Sunday, 8 December 2024

Positively Pristine Plastic Puzzles Prove....

That Practice Makes Perfect

Adin's 3-piece Board Burr
Adin has let me know that he got this from PWBP
It is Evgenia's Knot by Aleksandr Leontev (a brilliant designer)
This will be a quickie. I am not up to much puzzling or writing having had my last remaining pussycat get very ill and had to be put down a few days ago. All I can bring myself to do is write about a few quick puzzles I have played with to take my mind off things.

My friend Adin has bought himself a 3D printer and has been designing and making new toys at an incredible rate. I am amazed at the ease with which he has taken to it and made some wonderful challenges. He was kind enough to give a few away at the MPP and I couldn't resist despite knowing the effect a proliferation of plastic would have on Mrs S. With the cat getting ill, I needed something to take my mind of it and also something not hugely challenging. A 3-piece board burr should be just the ticket.  I don't think Adin has named it. It's not a hugely tough disassembly puzzle but there is an interesting sequence to it. I decided to take it apart and scramble the pieces to see whether the 3 pieces would defeat me as an assembly challenge.

Doesn't look too hard
The fun thing for me is that the position of the individual pieces is pretty easy to work out. I was able to assemble any 2 pieces into the correct position in each case quite easily. This meant that it should be a relatively simple process to assemble 3. It may be simple for Adin and Rich (and maybe all of the rest of you) but I am truly awful at assembly. It was possible for me but took me an embarrassing 30 minutes! After practicing a few times, I thought I had the system for it and decided to attempt a pure assembly puzzle with no muscle memory of a disassembly first.

Random un-named 3-piece board burr
Allard has also been printing puzzles with abandon and had left a few to be picked up at the MPP. I couldn't resist this one which was in a little bag of pieces. Having had some modicum of success with Adin's puzzle, I finally got the courage to try this one. Again, I was able to assemble any 2 pieces into position as there were no other options possible. But when it came to the 3 pieces together, I found that there was very little possible movement of any pair to make space for the third one to be placed. I tried every possible combination as my starting two but it seemed impossible to place the third one. There was just no space to get them to intertwine. Time for a little think© which I am sure was what Allard had intended. Luckily, my time with the other one had strengthened my bwain for a short amount of time and I was able to find a rather nicely hidden path to get my assembly.

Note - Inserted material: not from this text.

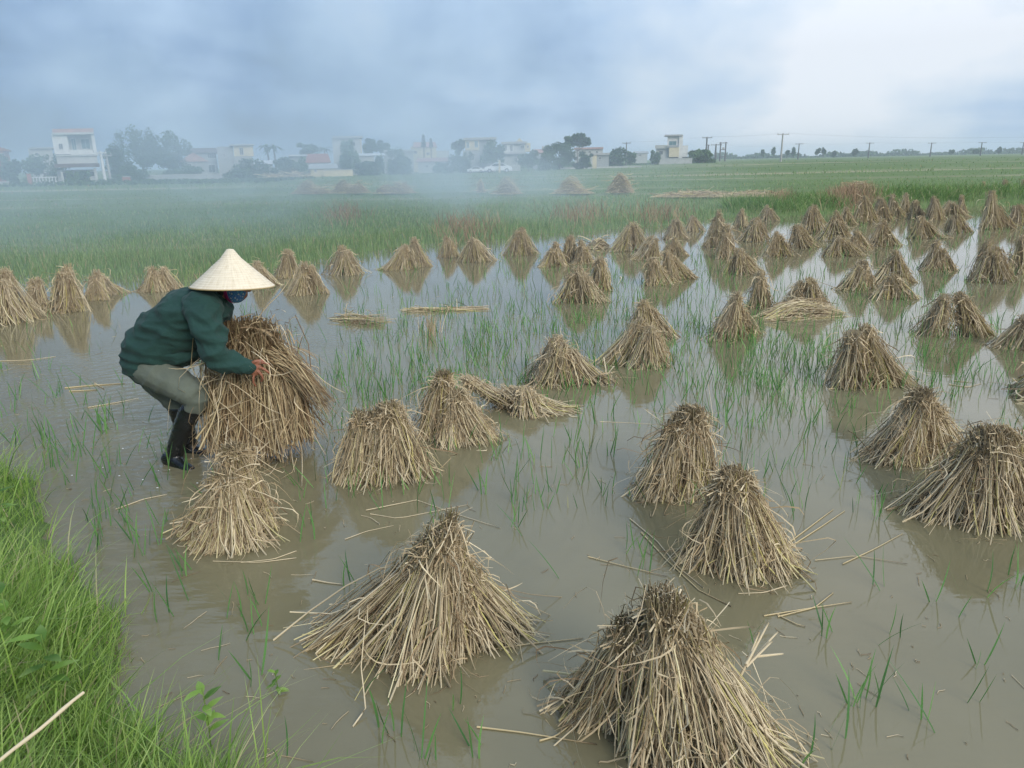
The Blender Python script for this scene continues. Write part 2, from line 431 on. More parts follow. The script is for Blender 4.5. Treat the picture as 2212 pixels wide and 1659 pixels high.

I'm a genius? Almost certainly not!
Now I was full of confidence, it was time to attempt a new concept - Adin's changing piece burr:

Adin's changing piece burr
Yes, it's "just" a six piece burr! But no, it's not! Straight away in the picture above, you should see a joint in the pieces that should not be there in a standard 6 piece burr. I noticed it straight away and realised that this might be a bit of a challenge. After all these years of playing with burrs, I am actually quite good at disassembly (as long as the level is not astronomically high). The burr came apart in one of the standard methods (splitting into 2 halves before dismantling each pair of three:

2 oddities are visible
As soon as you see the interior of the pieces then you can see something odd. One of the pieces has an odd shaped segment and another is not based on the standard 2x2x6 grid. The whole point of this is that one piece comes apart and the parts assembled with another into a different set:

Pull one part off and plug it into another

A new 6 piece burr

Full of self confidence, I attempted the assembly and very quickly hit a brick wall! Maybe my limit for assembly is 3 pieces? I initially struggled to find even any assemblies, let alone any solutions. I had hoped that with the very odd grid sizes of two of the pieces, it might be quite simple to find the piece positions. It took me a half day to find even one! In retrospect, Burrtools tells me that there are 5 assemblies but only one solution with 5 moves to split it in two and 8 for the first piece removal. That half day was not misspent - the assembly that I had found was by luck the correct one and after another hour of fiddling I managed to put it together. Adin is a genius (joining Derek and Shane in that hall of fame). 

It would appear that practice makes perfect! Now if only I could stick to just one type of puzzle and keep going with that until I got really good at it. But you all know that I am easily distracted by squirrels and other puzzles!